>> START RECORD EXTRACTS
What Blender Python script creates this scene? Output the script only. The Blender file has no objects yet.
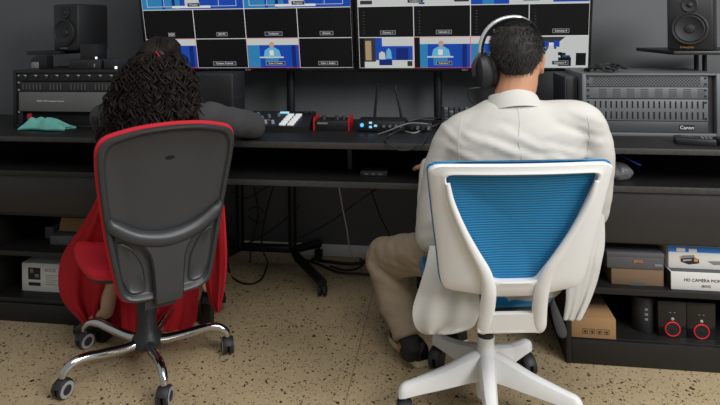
import bpy, bmesh, math, random
from mathutils import Vector, Matrix, noise
from mathutils.bvhtree import BVHTree

random.seed(7)
S = bpy.context.scene
COL = S.collection
rad = math.radians

# ------------------------------------------------------------------ camera
CAM_H, FPX, YAW, ROLL = 1.33, 560.0, rad(8), 0.0115
cd = bpy.data.cameras.new('camera')
cd.sensor_fit = 'HORIZONTAL'; cd.sensor_width = 36.0
cd.lens = 36.0 * FPX / 720.0
cd.shift_y = -(202.5 - 30.0) / 720.0
cd.clip_start = 0.05
camera = bpy.data.objects.new('camera', cd); COL.objects.link(camera)
camera.matrix_world = (Matrix.Translation((0, 0, CAM_H)) @ Matrix.Rotation(YAW, 4, 'Z')
                       @ Matrix.Rotation(rad(90), 4, 'X') @ Matrix.Rotation(-ROLL, 4, 'Z'))
S.camera = camera

# ------------------------------------------------------------------ light
w = bpy.data.worlds.new('room_light'); S.world = w; w.use_nodes = True
bgn = w.node_tree.nodes['Background']
bgn.inputs[0].default_value = (0.92, 0.96, 1.0, 1); bgn.inputs[1].default_value = 0.27

def area(name, loc, target, sx, sy, power, col=(1, 1, 1)):
    l = bpy.data.lights.new(name, 'AREA'); l.shape = 'RECTANGLE'
    l.size = sx; l.size_y = sy; l.energy = power; l.color = col
    o = bpy.data.objects.new(name, l); COL.objects.link(o)
    o.location = loc
    o.rotation_euler = (Vector(target) - Vector(loc)).to_track_quat('-Z', 'Y').to_euler()
    return o
area('window_daylight', (2.6, 0.2, 2.55), (0.1, 2.1, 0.5), 1.7, 1.2, 104, (0.97, 0.98, 1.0))
area('ceiling_light', (0.2, 0.7, 2.85), (0.1, 1.3, 0.0), 1.8, 1.2, 38, (1.0, 0.98, 0.95))

vs = S.view_settings
vs.view_transform = 'Standard'; vs.look = 'None'; vs.gamma = 1.0; vs.use_curve_mapping = False
vs.exposure = 0.15

# ------------------------------------------------------------------ pixel -> point on a real plane
_F = Vector((-math.sin(YAW), math.cos(YAW), 0)); _R = Vector((math.cos(YAW), math.sin(YAW), 0))
def _ray(px, py):
    u = (px - 360) / FPX; v = (py - 30) / FPX
    return _F + _R * (u - ROLL * v) + Vector((0, 0, -(v + ROLL * u)))
def AY(px, py, y):
    d = _ray(px, py); p = d * (y / d.y); p.z += CAM_H; return p
def AZ(px, py, z):
    d = _ray(px, py); p = d * ((z - CAM_H) / d.z); p.z = z; return p

# ------------------------------------------------------------------ materials
def lin(c):
    return tuple((x / 12.92 if x <= 0.04045 else ((x + 0.055) / 1.055) ** 2.4) for x in [v / 255 for v in c]) + (1,)
MATS = {}
def mat(name, c, rough=0.5, metal=0.0, var=0.0, vscale=20.0, bump=0.0, bscale=60.0, spec=0.5, emit=None, estr=0.0, wave=None):
    m = bpy.data.materials.new(name); m.use_nodes = True
    nt = m.node_tree; b = nt.nodes['Principled BSDF']
    b.inputs['Base Color'].default_value = lin(c); b.inputs['Roughness'].default_value = rough
    b.inputs['Metallic'].default_value = metal; b.inputs['Specular IOR Level'].default_value = spec
    tc = nt.nodes.new('ShaderNodeTexCoord')
    n = nt.nodes.new('ShaderNodeTexNoise'); n.inputs['Scale'].default_value = vscale; n.inputs['Detail'].default_value = 4
    nt.links.new(tc.outputs['Object'], n.inputs['Vector'])
    if var > 0:
        mx = nt.nodes.new('ShaderNodeMix'); mx.data_type = 'RGBA'
        l = lin(c)
        mx.inputs[6].default_value = tuple(v * (1 - var) for v in l[:3]) + (1,)
        mx.inputs[7].default_value = tuple(min(1, v * (1 + var)) for v in l[:3]) + (1,)
        nt.links.new(n.outputs['Fac'], mx.inputs[0]); nt.links.new(mx.outputs[2], b.inputs['Base Color'])
    if bump > 0:
        n2 = nt.nodes.new('ShaderNodeTexNoise'); n2.inputs['Scale'].default_value = bscale; n2.inputs['Detail'].default_value = 5
        nt.links.new(tc.outputs['Object'], n2.inputs['Vector'])
        bp = nt.nodes.new('ShaderNodeBump'); bp.inputs['Strength'].default_value = bump; bp.inputs['Distance'].default_value = 0.01
        nt.links.new(n2.outputs['Fac'], bp.inputs['Height']); nt.links.new(bp.outputs['Normal'], b.inputs['Normal'])
    if emit:
        b.inputs['Emission Color'].default_value = lin(emit); b.inputs['Emission Strength'].default_value = estr
    MATS[name] = m
    return m

M = {}
M['wall'] = mat('wall_paint', (90, 91, 92), 0.75, var=0.06, vscale=3, bump=0.05, bscale=200)
M['skirting'] = mat('skirting_white', (222, 222, 218), 0.5, var=0.04)
M['desk'] = mat('black_laminate', (24, 23, 22), 0.45, var=0.15, vscale=35, bump=0.04, bscale=150)
M['desk_edge'] = mat('lit_worn_black_edge', (50, 49, 48), 0.5, var=0.5, vscale=60)  # worn specks; the lighter base tone puts the lit look of the lips into colour
M['drawer'] = mat('charcoal_laminate', (38, 36, 35), 0.45, var=0.12, vscale=20)
M['blk'] = mat('black_plastic', (24, 24, 25), 0.45, var=0.1)
M['blk2'] = mat('soft_black_plastic', (36, 36, 38), 0.55, var=0.1)
M['blkmetal'] = mat('black_metal', (40, 41, 43), 0.4, metal=0.6, var=0.1)
M['gloss'] = mat('gloss_black', (16, 16, 17), 0.15)
M['rubber'] = mat('black_rubber', (20, 20, 20), 0.7)
M['chairblk'] = mat('charcoal_plastic', (52, 53, 55), 0.38, var=0.05, bump=0.05, bscale=400)
M['chairdark'] = mat('dark_plastic_recess', (40, 41, 43), 0.45, bump=0.05, bscale=400)
M['red'] = mat('red_fabric', (200, 22, 42), 0.85, var=0.10, vscale=200, bump=0.12, bscale=500)
M['redcoat'] = mat('red_wool', (176, 16, 30), 0.9, var=0.14, vscale=40, bump=0.15, bscale=220)
M['chrome'] = mat('chrome', (205, 205, 205), 0.12, metal=1.0)
M['grey'] = mat('grey_plastic', (150, 150, 150), 0.5)
M['midgrey'] = mat('mid_grey_plastic', (98, 99, 100), 0.5, var=0.05)
M['white'] = mat('white_plastic', (222, 222, 220), 0.35, var=0.02)
M['paperwhite'] = mat('printed_white_card', (205, 204, 200), 0.5, var=0.03)
M['card'] = mat('brown_cardboard', (150, 116, 78), 0.8, var=0.08, vscale=12, bump=0.05)
M['cardd'] = mat('dark_brown_card', (112, 90, 68), 0.8, var=0.08)
M['greycard'] = mat('grey_card', (78, 78, 80), 0.6, var=0.05)
M['ink'] = mat('black_ink', (30, 28, 28), 0.7)
M['inkw'] = mat('white_ink', (215, 215, 215), 0.6)
M['orange'] = mat('orange_ink', (200, 130, 60), 0.6)
M['gold'] = mat('gold_lettering', (190, 150, 80), 0.4, metal=0.3)
M['blueink'] = mat('blue_ink', (20, 110, 190), 0.5)
M['greyink'] = mat('grey_ink', (120, 118, 118), 0.6)
M['teal'] = mat('teal_microfibre', (118, 196, 184), 0.95, var=0.12, vscale=60, bump=0.3, bscale=180)
M['rack'] = mat('rack_grey_metal', (92, 95, 96), 0.5, metal=0.15, var=0.05)
M['rackdk'] = mat('rack_dark_panel', (58, 60, 61), 0.5, var=0.06)
M['rackL'] = mat('rack_unit_grey', (100, 99, 97), 0.5, var=0.04)
M['slot'] = mat('slot_black', (8, 8, 8), 0.9)
M['redplastic'] = mat('red_metal_end', (178, 30, 36), 0.4)
M['keywhite'] = mat('white_key', (226, 226, 224), 0.5, emit=(255, 255, 255), estr=0.12)
M['ledblue'] = mat('blue_led', (60, 150, 230), 0.4, emit=(70, 170, 255), estr=1.2)
M['ledwhite'] = mat('white_led', (240, 240, 240), 0.4, emit=(255, 255, 255), estr=1.5)
M['lcd'] = mat('small_lcd', (120, 180, 210), 0.3, emit=(150, 215, 240), estr=0.6)
M['skinm'] = mat('skin_tan', (178, 128, 98), 0.55, var=0.08, vscale=30)
M['skinf'] = mat('skin_light', (198, 160, 128), 0.5, var=0.05, vscale=30)
M['hairm'] = mat('short_black_hair', (36, 33, 31), 0.65, var=0.5, vscale=60, spec=0.3)
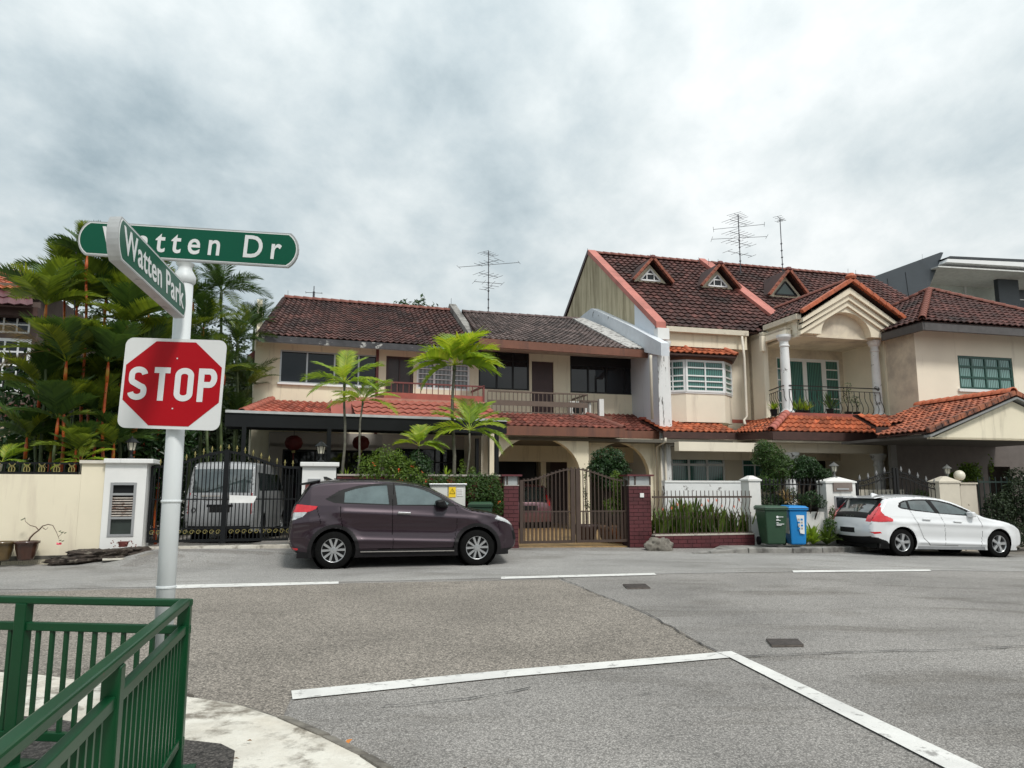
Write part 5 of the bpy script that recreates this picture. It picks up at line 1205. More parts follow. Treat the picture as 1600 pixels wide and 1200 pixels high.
MB().lathe([(.07,0),(.06,.03)],(0,0,0),14).build('lamp_base',blacksteel,gl); r_=.145; MB().lathe([(r_*math.sin(math.pi*i/12),.03+r_-r_*math.cos(math.pi*i/12)) for i in range(13)],(0,0,0),22,False).build('globe',mat('opal_globe',(.72,.68,.56),.35,var=.05),gl,smooth=True)
# small fences and scrolled gate of house C
SF=thing('small_fence','black wrought iron fence panel between the white pillars','fence',fr=S)
x0=u(1190,800,.15); x1=u(1291,800,.15); zt=z(1240,756,.15); zb=z(1240,795,.15)
MB().box(x0,x1,.13,.17,zt-.03,zt).build('top_rail',ironblack,SF); MB().box(x0,x1,.13,.17,zb,zb+.03).build('bottom_rail',ironblack,SF); MB().box(x0,x1,.1,.25,-.2,zb-.08).build('base_wall',wp,SF)
me=None
for i in range(17):
    x=x0+(x1-x0)*(i+.5)/17
    if me is None: o=MB().tube([(0,0,0),(0,0,zt-zb)],.010,5).tube([(0,0,zt-zb),(0,0,zt-zb+.08),(0,0,zt-zb+.15)],[.01,.025,.002],6).tube([(0,0,.25),(.03,0,.32),(0,0,.40)],.007,4).tube([(0,0,.25),(-.03,0,.32),(0,0,.40)],.007,4).build('bar',ironblack,SF); me=o.data
    else: o=inst('bar',me,SF)
    o.location=(x,.15,zb)
SG=thing('scrolled_gate','dark wrought iron double gate with scrolled crest behind the white car','gate',fr=S)
x0=u(1340,800,.15); x1=u(1470,800,.15); xm=u(1403,800,.15); zc=z(1403,730,.15); ze=z(1345,752,.15); ze2=z(1465,757,.15); zb=.15
def st(x): 
    t=(x-xm)/(x1-xm) if x>xm else (xm-x)/(xm-x0)
    e_=ze2 if x>xm else ze
    return e_+(zc-e_-.12)*(0.5+.5*math.cos(math.pi*t))
for a_,b_ in ((x0,xm-.02),(xm+.02,x1)):
    for dz in (0,-.13):
        mb=MB(); k=10
        for i in range(k):
            p=a_+(b_-a_)*i/k; q_=a_+(b_-a_)*(i+1)/k; mb.beam((p,.15,st(p)+dz),(q_,.15,st(q_)+dz),.025,.03)
        mb.build('gate_top_rail',ironblack,SG)
    MB().box(a_,b_,.13,.17,zb,zb+.05).build('gate_bottom_rail',ironblack,SG)
for x in (x0+.03,xm-.05,xm+.05,x1-.03): MB().box(x-.035,x+.035,.12,.18,zb,st(x)+(.1 if abs(x-xm)<.1 else 0)).build('gate_stile',ironblack,SG)
k=20; me=None
for i in range(1,k):
    x=x0+(x1-x0)*i/k
    if abs(x-xm)<.08: continue
    o=MB().tube([(0,0,0),(0,0,st(x)-.13-zb)],.010,5).tube([(0,0,st(x)-zb-.55),(0,0,st(x)-zb-.52),(0,0,st(x)-zb-.49)],[.012,.022,.012],6).build('bar',ironblack,SG); o.location=(x,.15,zb)
    pts=[(.05*math.cos(t)*(1-.09*t),0,.05*math.sin(t)*(1-.09*t)) for t in [j*.6 for j in range(12)]]
    if me is None: o=MB().tube(pts,.008,5).build('scroll',ironblack,SG); me=o.data
    else: o=inst('scroll',me,SG)
    o.location=(x,.15,st(x)-.065)
    if i%2: o=MB().tube([(0,0,0),(0,0,.06),(0,0,.16)],[.012,.03,.002],6).tube([(-.035,0,.06),(.035,0,.06)],.01,5).build('finial',mat('grey_finial',(.2,.2,.2),.5),SG); o.location=(x,.15,st(x)+.01)
DF=thing('dark_fence','dark green iron fence overgrown with plants at the right edge','fence',fr=S)
x0=u(1532,800,.1); x1=u(1700,800,.1); zt=z(1560,752,.1); zb=.1; dg=mat('dark_green_iron',(.01,.025,.02),.5)
MB().box(x0,x1,.08,.12,zt-.04,zt).build('top_rail',dg,DF); MB().box(x0,x1,.08,.12,z(1560,795,.1),z(1560,795,.1)+.03).build('mid_rail',dg,DF)
for i in range(20): x=x0+(x1-x0)*i/19; MB().box(x-.01,x+.01,.09,.11,zb-.2,zt+.12).build('bar',dg,DF)
MB().box(u(1340,800,.9),u(1470,800,.9),2.2,2.35,0,z(1400,765,2.2)).build('inner_wall',mat('inner_wall_cream',(.5,.46,.38),.8),thing('inner_wall','low cream wall seen through the scrolled gate','wall',fr=S))
# electric box
EB=thing('electric_box','white electrical cabinet with yellow warning sticker behind the purple car','cabinet',fr=S)
ne_=-.35
a,b=u(672,790,ne_),u(727,790,ne_); zt=z(700,757,ne_)
MB().box(a,b,ne_,ne_+.3,.05,zt-.02).build('cabinet_body',mat('cabinet_white',(.62,.62,.58),.5,var=.04,dirt=(.4,.38,.33),dscale=3,dpos=(.6,.8)),EB,bevel=.01)
MB().box(a-.03,b+.03,ne_-.04,ne_+.34,zt-.02,zt+.02).build('cabinet_roof',alu,EB,bevel=.008)
MB().box((a+b)/2-.006,(a+b)/2+.006,ne_-.004,ne_+.01,.1,zt-.03).build('door_gap',blacksteel,EB)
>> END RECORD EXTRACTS
▶ **PROBLEM TO WORK ON**
Please return, exactly as written, the lines from the first line of the records above through the line containing "rad = math.radians", both included, leaving out any pictures.

▶ **SOLUTION BELOW**
What Blender Python script creates this scene? Output the script only. The Blender file has no objects yet.
import bpy, bmesh, math, random
from mathutils import Vector, Matrix, noise
from mathutils.bvhtree import BVHTree

random.seed(7)
S = bpy.context.scene
COL = S.collection
rad = math.radians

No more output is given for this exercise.